Begin

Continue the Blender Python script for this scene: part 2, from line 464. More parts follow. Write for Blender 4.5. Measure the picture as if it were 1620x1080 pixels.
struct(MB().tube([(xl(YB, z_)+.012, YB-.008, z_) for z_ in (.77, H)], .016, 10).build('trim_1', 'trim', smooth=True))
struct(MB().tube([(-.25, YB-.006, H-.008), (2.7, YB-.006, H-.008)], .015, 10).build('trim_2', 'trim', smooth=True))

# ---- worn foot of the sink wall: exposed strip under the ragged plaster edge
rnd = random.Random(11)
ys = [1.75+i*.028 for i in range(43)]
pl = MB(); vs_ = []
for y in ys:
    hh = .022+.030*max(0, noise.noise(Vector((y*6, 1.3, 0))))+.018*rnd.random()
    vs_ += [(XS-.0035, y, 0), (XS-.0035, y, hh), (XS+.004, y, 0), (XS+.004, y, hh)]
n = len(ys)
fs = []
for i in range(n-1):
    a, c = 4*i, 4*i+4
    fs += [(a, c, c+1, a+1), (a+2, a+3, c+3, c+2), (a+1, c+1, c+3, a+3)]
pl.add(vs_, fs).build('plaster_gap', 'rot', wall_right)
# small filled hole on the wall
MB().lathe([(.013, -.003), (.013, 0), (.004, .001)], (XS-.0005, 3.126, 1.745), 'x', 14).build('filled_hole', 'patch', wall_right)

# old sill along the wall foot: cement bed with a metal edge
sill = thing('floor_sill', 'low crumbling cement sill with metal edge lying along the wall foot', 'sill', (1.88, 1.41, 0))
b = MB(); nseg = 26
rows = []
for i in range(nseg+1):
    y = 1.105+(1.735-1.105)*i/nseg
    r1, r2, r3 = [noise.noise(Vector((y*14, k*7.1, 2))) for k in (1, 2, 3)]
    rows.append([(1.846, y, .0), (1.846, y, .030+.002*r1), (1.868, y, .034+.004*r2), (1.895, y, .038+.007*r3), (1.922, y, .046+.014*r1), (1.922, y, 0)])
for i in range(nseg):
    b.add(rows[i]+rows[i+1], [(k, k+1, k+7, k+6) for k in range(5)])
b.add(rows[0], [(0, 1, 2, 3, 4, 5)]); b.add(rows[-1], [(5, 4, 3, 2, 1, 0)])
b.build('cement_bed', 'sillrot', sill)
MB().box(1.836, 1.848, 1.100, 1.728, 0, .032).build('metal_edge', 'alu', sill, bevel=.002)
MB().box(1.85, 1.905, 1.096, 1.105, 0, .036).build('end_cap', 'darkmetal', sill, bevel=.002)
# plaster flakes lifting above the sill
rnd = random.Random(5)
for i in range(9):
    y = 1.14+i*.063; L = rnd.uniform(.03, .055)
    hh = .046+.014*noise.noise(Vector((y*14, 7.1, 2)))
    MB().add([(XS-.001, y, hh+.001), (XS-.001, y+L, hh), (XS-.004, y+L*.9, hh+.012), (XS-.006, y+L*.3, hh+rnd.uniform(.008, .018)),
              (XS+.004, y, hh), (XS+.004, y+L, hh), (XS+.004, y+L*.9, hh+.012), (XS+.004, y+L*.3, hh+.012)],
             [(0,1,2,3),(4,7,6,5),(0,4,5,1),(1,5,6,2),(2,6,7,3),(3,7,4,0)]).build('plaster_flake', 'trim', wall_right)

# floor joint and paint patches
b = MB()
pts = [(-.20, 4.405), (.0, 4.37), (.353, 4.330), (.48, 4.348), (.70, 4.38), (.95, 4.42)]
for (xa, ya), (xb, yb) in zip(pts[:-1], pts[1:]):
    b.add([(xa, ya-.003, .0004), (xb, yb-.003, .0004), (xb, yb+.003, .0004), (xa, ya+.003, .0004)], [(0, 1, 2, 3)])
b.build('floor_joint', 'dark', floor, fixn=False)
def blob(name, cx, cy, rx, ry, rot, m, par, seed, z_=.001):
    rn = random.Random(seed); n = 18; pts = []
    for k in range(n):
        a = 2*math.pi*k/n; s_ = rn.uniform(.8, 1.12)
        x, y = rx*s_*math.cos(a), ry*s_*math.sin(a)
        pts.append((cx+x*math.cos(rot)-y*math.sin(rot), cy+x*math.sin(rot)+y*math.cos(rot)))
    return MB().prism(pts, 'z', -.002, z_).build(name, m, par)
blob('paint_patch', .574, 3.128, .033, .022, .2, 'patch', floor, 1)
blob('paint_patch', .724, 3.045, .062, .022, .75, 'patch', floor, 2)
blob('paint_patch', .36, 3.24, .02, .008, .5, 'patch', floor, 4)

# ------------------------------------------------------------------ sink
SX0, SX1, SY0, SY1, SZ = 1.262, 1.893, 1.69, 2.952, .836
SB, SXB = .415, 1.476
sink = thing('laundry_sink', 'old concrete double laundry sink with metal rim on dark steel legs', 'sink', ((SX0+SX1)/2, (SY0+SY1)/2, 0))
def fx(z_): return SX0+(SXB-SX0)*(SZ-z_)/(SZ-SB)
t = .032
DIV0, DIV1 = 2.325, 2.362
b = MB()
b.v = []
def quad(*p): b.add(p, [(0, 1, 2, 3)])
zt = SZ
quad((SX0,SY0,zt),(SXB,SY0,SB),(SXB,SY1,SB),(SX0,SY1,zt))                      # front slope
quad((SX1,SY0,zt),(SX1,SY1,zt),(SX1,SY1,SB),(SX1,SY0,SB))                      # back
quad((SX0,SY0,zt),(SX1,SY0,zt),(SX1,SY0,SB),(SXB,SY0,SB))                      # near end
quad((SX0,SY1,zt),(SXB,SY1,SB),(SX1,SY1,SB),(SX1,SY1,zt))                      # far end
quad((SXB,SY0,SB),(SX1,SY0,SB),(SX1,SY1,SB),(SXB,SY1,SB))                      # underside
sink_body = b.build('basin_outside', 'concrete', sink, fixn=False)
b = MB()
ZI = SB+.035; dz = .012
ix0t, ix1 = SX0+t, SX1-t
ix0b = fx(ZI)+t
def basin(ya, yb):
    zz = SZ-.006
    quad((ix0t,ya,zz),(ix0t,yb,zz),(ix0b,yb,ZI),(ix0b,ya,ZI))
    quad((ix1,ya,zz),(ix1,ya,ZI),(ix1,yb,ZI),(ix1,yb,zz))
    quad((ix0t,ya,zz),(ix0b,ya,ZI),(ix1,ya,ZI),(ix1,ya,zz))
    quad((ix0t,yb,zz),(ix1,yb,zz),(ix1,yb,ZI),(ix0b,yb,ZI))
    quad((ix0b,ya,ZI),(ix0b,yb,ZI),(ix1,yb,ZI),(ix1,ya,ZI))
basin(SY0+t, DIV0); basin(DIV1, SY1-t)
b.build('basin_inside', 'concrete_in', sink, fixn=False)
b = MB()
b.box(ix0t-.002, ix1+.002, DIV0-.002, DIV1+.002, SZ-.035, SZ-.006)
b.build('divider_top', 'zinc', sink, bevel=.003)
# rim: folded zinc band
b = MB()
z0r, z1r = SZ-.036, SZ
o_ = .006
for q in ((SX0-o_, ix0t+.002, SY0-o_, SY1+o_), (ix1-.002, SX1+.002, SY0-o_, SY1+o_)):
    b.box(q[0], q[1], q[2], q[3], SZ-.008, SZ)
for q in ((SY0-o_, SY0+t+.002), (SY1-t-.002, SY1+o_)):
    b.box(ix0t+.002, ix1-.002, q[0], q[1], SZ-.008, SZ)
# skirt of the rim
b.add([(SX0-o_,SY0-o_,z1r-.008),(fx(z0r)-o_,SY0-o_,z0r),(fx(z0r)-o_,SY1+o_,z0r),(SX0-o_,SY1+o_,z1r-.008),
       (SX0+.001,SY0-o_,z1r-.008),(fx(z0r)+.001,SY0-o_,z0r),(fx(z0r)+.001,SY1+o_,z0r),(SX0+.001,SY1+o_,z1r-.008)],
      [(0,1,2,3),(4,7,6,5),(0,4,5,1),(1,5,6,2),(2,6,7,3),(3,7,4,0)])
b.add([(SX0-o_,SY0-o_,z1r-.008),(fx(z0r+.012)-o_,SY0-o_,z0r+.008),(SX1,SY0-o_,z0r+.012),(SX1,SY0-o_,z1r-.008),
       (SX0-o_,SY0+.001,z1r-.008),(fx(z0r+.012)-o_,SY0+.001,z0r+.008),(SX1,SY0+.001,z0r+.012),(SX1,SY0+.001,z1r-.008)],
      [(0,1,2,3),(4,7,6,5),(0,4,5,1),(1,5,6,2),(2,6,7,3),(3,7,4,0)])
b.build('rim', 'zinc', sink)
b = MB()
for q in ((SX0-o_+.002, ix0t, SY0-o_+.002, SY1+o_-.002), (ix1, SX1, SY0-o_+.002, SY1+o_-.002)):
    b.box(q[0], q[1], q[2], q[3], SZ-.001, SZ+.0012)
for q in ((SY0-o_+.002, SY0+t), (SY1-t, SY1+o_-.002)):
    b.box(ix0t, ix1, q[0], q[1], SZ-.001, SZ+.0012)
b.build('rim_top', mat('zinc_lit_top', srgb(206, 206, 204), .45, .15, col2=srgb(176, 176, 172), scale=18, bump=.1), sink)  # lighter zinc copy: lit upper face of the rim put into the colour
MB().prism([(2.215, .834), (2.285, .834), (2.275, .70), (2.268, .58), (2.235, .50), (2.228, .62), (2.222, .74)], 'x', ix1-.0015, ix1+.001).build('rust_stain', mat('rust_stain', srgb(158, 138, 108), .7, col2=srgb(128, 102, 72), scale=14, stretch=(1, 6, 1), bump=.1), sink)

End

Return exactly the opening lines of the listing above, ending with the line that has "14).build('filled_hole', 'patch', wall_right)".

Continue the Blender Python script for this scene: part 2, from line 464. More parts follow. Write for Blender 4.5. Measure the picture as if it were 1620x1080 pixels.
struct(MB().tube([(xl(YB, z_)+.012, YB-.008, z_) for z_ in (.77, H)], .016, 10).build('trim_1', 'trim', smooth=True))
struct(MB().tube([(-.25, YB-.006, H-.008), (2.7, YB-.006, H-.008)], .015, 10).build('trim_2', 'trim', smooth=True))

# ---- worn foot of the sink wall: exposed strip under the ragged plaster edge
rnd = random.Random(11)
ys = [1.75+i*.028 for i in range(43)]
pl = MB(); vs_ = []
for y in ys:
    hh = .022+.030*max(0, noise.noise(Vector((y*6, 1.3, 0))))+.018*rnd.random()
    vs_ += [(XS-.0035, y, 0), (XS-.0035, y, hh), (XS+.004, y, 0), (XS+.004, y, hh)]
n = len(ys)
fs = []
for i in range(n-1):
    a, c = 4*i, 4*i+4
    fs += [(a, c, c+1, a+1), (a+2, a+3, c+3, c+2), (a+1, c+1, c+3, a+3)]
pl.add(vs_, fs).build('plaster_gap', 'rot', wall_right)
# small filled hole on the wall
MB().lathe([(.013, -.003), (.013, 0), (.004, .001)], (XS-.0005, 3.126, 1.745), 'x', 14).build('filled_hole', 'patch', wall_right)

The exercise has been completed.